Print, word for word, every line from the beginning of the listing up to and including the line with "S.camera = cam". Pictures are to be excluded.
== == ==
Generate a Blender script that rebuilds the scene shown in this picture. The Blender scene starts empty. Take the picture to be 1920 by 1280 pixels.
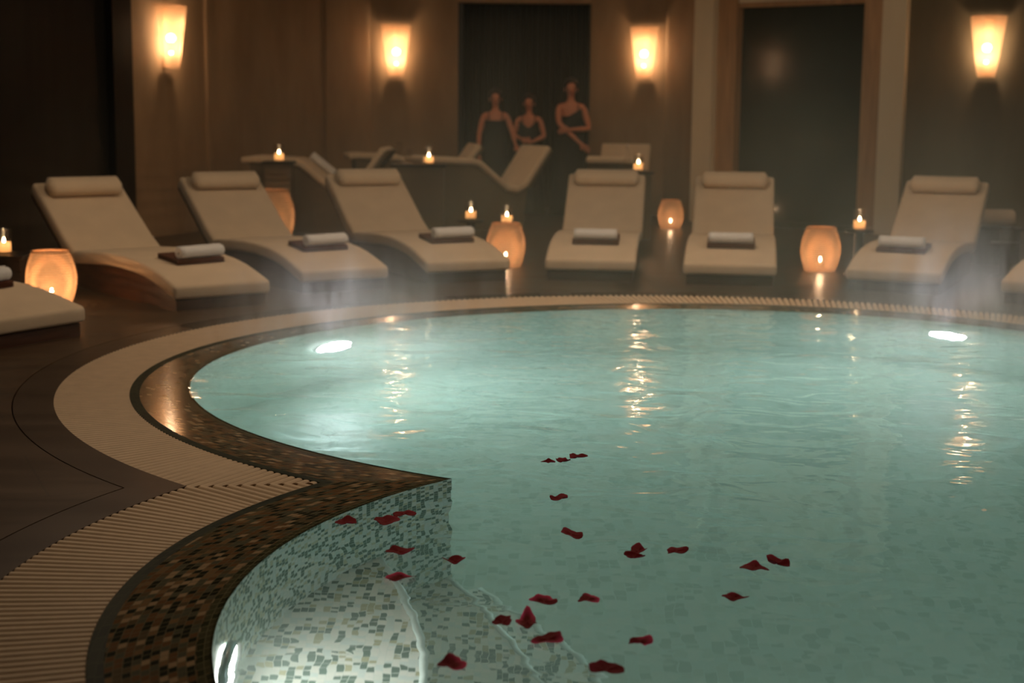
import bpy, bmesh, math, random
from mathutils import Vector, Matrix
random.seed(7)
C = bpy.context.scene.collection
S = bpy.context.scene
PI = math.pi

# ------------------------------------------------------------------ camera
cam_d = bpy.data.cameras.new('camera')
cam = bpy.data.objects.new('camera', cam_d)
C.objects.link(cam)
cam_d.sensor_width = 36.0
cam_d.lens = 2920 / 1920 * 36
cam.matrix_world = (Matrix.Translation((0, 0, 1.5)) @ Matrix.Rotation(math.radians(90 - 8.7), 4, 'X')
                    @ Matrix.Rotation(math.radians(0.55), 4, 'Z'))
cam_d.dof.use_dof = True
cam_d.dof.focus_distance = 6.2
cam_d.dof.aperture_fstop = 2.3
cam_d.clip_end = 100
S.camera = cam

# ------------------------------------------------------------------ view, world, large lights
S.view_settings.view_transform = 'Standard'
S.view_settings.look = 'None'
S.view_settings.exposure = 1.35
S.view_settings.gamma = 1.0
S.view_settings.use_curve_mapping = False
S.cycles.use_denoising = True
S.cycles.adaptive_threshold = 0.02
S.cycles.use_light_tree = True
S.cycles.max_bounces = 8
S.cycles.transmission_bounces = 6
S.cycles.transparent_max_bounces = 12
S.cycles.volume_bounces = 1
S.cycles.sample_clamp_indirect = 3.0
S.cycles.caustics_reflective = False
S.cycles.volume_step_rate = 3.0
S.cycles.volume_max_steps = 96

w = bpy.data.worlds.new('world'); S.world = w; w.use_nodes = True
w.node_tree.nodes['Background'].inputs[0].default_value = (0.55, 0.36, 0.22, 1)
w.node_tree.nodes['Background'].inputs[1].default_value = 0.0

def light(name, kind, loc, energy, color, rot=(0, 0, 0), **kw):
    d = bpy.data.lights.new(name, kind)
    d.energy = energy; d.color = color
    for k, v in kw.items():
        setattr(d, k, v)
    o = bpy.data.objects.new(name, d)
    C.objects.link(o); o.location = loc; o.rotation_euler = rot
    return o

WARM = (1.0, 0.66, 0.38)
# dimmed round ceiling lamps over the deck and the pool
for k, (x, y, e) in enumerate([(-1.0, 6.6, 10), (2.6, 5.0, 4), (-3.0, 11.0, 11), (0.6, 11.9, 25), (4.0, 11.4, 18)]):
    light('ceiling_lamp_light', 'AREA', (x, y, 3.92), e, (1.0, 0.74, 0.50), shape='DISK', size=1.1)
for (x, y, e) in [(-2.3, 15.6, 17), (0.4, 17.6, 22), (3.4, 15.6, 17)]:  # added fill spots out of view, to brighten the back wall
    light('back_wall_fill_spot', 'SPOT', (x, y, 3.95), e, (1.0, 0.70, 0.42), rot=(math.radians(38), 0, math.radians(-8) if x > 2 else 0), spot_size=math.radians(120), spot_blend=0.9, shadow_soft_size=0.04)
# added spots above the water, standing in for pool-lamp light leaving it
for (x, y, e) in [(-1.16, 9.80, 12), (2.92, 10.40, 12)]:
    light('pool_glow_fill', 'SPOT', (x, y, 0.03), e, (0.93, 0.93, 1.0), rot=(PI, 0, 0), spot_size=math.radians(150),
          spot_blend=0.8, shadow_soft_size=0.2)

# ------------------------------------------------------------------ node helpers
def new_mat(name):
    m = bpy.data.materials.new(name); m.use_nodes = True
    nt = m.node_tree
    return m, nt, nt.nodes['Principled BSDF']

def N(nt, t, **kw):
    n = nt.nodes.new(t)
    for k, v in kw.items():
        setattr(n, k, v)
    return n

def L(nt, a, b):
    nt.links.new(a, b)

def math_node(nt, op, a, b=None, c=None):
    n = N(nt, 'ShaderNodeMath', operation=op)
    for i, v in enumerate((a, b, c)):
        if v is None: continue
        if isinstance(v, (int, float)): n.inputs[i].default_value = v
        else: L(nt, v, n.inputs[i])
    return n.outputs[0]

def ramp(nt, fac, stops, mode='LINEAR'):
    r = N(nt, 'ShaderNodeValToRGB'); r.color_ramp.interpolation = mode
    els = r.color_ramp.elements
    while len(els) < len(stops): els.new(0.5)
    for e, (p, c) in zip(els, stops):
        e.position = p; e.color = (*c, 1) if len(c) == 3 else c
    if fac is not None: L(nt, fac, r.inputs[0])
    return r.outputs[0]

def plain(name, col, rough=0.6, var=0.12, scale=6.0, bump=0.0, bscale=80, spec=0.4, stretch=(1, 1, 1), metallic=0.0, sheen=0.0):
    m, nt, b = new_mat(name)
    tc = N(nt, 'ShaderNodeTexCoord'); mp = N(nt, 'ShaderNodeMapping')
    mp.inputs['Scale'].default_value = stretch
    L(nt, tc.outputs['Object'], mp.inputs[0])
    no = N(nt, 'ShaderNodeTexNoise'); no.inputs['Scale'].default_value = scale; no.inputs['Detail'].default_value = 4
    L(nt, mp.outputs[0], no.inputs['Vector'])
    lo = tuple(c * (1 - var) for c in col); hi = tuple(min(1, c * (1 + var)) for c in col)
    L(nt, ramp(nt, no.outputs[0], [(0.3, lo), (0.7, hi)]), b.inputs['Base Color'])
    b.inputs['Roughness'].default_value = rough
    b.inputs['Specular IOR Level'].default_value = spec
    b.inputs['Metallic'].default_value = metallic
    if sheen: b.inputs['Sheen Weight'].default_value = sheen
    if bump:
        n2 = N(nt, 'ShaderNodeTexNoise'); n2.inputs['Scale'].default_value = bscale
        L(nt, tc.outputs['Object'], n2.inputs['Vector'])
        bp = N(nt, 'ShaderNodeBump'); bp.inputs['Strength'].default_value = bump; bp.inputs['Distance'].default_value = 0.01
        L(nt, n2.outputs[0], bp.inputs['Height']); L(nt, bp.outputs[0], b.inputs['Normal'])
    return m

def mosaic(name, stops, tw=0.031, tl=0.036, grout=(0.3, 0.3, 0.25), gw=0.05, rough=0.25, coord='UV', bands=None, spec=0.5):
    """columns of small tiles; u runs along the columns, v across them"""
    m, nt, b = new_mat(name)
    if coord == 'UV':
        src = N(nt, 'ShaderNodeUVMap', uv_map='UVMap').outputs[0]
    else:
        src = N(nt, 'ShaderNodeTexCoord').outputs['Object']
    sp = N(nt, 'ShaderNodeSeparateXYZ'); L(nt, src, sp.inputs[0])
    if coord == 'UV': u, v = sp.outputs[0], sp.outputs[1]
    else: u, v = sp.outputs[1], sp.outputs[0]
    cv = math_node(nt, 'DIVIDE', v, tw)
    ci = math_node(nt, 'FLOOR', cv)
    w1 = N(nt, 'ShaderNodeTexWhiteNoise', noise_dimensions='1D'); L(nt, ci, w1.inputs['W'])
    uu = math_node(nt, 'ADD', math_node(nt, 'DIVIDE', u, tl), math_node(nt, 'MULTIPLY', w1.outputs[0], 7.0))
    ji = math_node(nt, 'FLOOR', uu)
    cb = N(nt, 'ShaderNodeCombineXYZ'); L(nt, ci, cb.inputs[0]); L(nt, ji, cb.inputs[1])
    w2 = N(nt, 'ShaderNodeTexWhiteNoise', noise_dimensions='2D'); L(nt, cb.outputs[0], w2.inputs['Vector'])
    col = ramp(nt, w2.outputs[0], stops, 'CONSTANT')
    def edge(x):
        f = math_node(nt, 'FRACT', x)
        return math_node(nt, 'MINIMUM', f, math_node(nt, 'SUBTRACT', 1.0, f))
    g = math_node(nt, 'LESS_THAN', math_node(nt, 'MINIMUM', edge(cv), edge(uu)), gw)
    if bands:
        for (lo, hi, bc) in bands:
            ins = math_node(nt, 'MULTIPLY', math_node(nt, 'GREATER_THAN', v, lo), math_node(nt, 'LESS_THAN', v, hi))
            bcol = ramp(nt, w2.outputs[0], [(0, tuple(c * 0.8 for c in bc)), (1, tuple(c * 1.25 for c in bc))])
            mx = N(nt, 'ShaderNodeMix', data_type='RGBA'); L(nt, ins, mx.inputs[0]); L(nt, col, mx.inputs[6]); L(nt, bcol, mx.inputs[7])
            col = mx.outputs[2]
    mx = N(nt, 'ShaderNodeMix', data_type='RGBA'); L(nt, g, mx.inputs[0]); L(nt, col, mx.inputs[6]); mx.inputs[7].default_value = (*grout, 1)
    L(nt, mx.outputs[2], b.inputs['Base Color'])
    b.inputs['Roughness'].default_value = rough
    b.inputs['Specular IOR Level'].default_value = spec
    return m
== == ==
> **Exercise answer**:
Generate a Blender script that rebuilds the scene shown in this picture. The Blender scene starts empty. Take the picture to be 1920 by 1280 pixels.
import bpy, bmesh, math, random
from mathutils import Vector, Matrix
random.seed(7)
C = bpy.context.scene.collection
S = bpy.context.scene
PI = math.pi

# ------------------------------------------------------------------ camera
cam_d = bpy.data.cameras.new('camera')
cam = bpy.data.objects.new('camera', cam_d)
C.objects.link(cam)
cam_d.sensor_width = 36.0
cam_d.lens = 2920 / 1920 * 36
cam.matrix_world = (Matrix.Translation((0, 0, 1.5)) @ Matrix.Rotation(math.radians(90 - 8.7), 4, 'X')
                    @ Matrix.Rotation(math.radians(0.55), 4, 'Z'))
cam_d.dof.use_dof = True
cam_d.dof.focus_distance = 6.2
cam_d.dof.aperture_fstop = 2.3
cam_d.clip_end = 100
S.camera = cam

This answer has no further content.